Le manque d'unité de vue au sein de l'exécutif a été souligné, au Congrès, par un parlementaire républicain proche de Colin Powell, conscient que la politique américaine au Proche-Orient donnait l'impression de « varier d'un jour à l'autre ». D'autres experts de diverses sensibilités ont porté un jugement analogue.

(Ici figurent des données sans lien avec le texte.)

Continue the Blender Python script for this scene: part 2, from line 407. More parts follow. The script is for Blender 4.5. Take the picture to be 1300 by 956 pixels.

Il semble en effet que le Département d'État se soit heurté à des positions plus franchement pro-israéliennes de conseillers du Président et de responsables du Département de la défense. L'influence du Pentagone sur la conduite de la politique étrangère constitue d'ailleurs une caractéristique de l'actuelle administration. Enfin, au sein du Congrès, les parlementaires soutenant la ligne modérée de Colin Powell représentent une opinion très minoritaire, une majorité se dégageant en faveur d'une ligne dure vis à vis de Yasser Arafat et des Palestiniens. Ces divergences ont d'une certaine manière paralysé l'action de l'exécutif américain, entravant l'émergence d'une ligne claire et d'initiatives de nature à débloquer la situation.
Ce n'est qu'à la fin du mois de juin que s'est véritablement affirmée une doctrine plus précise.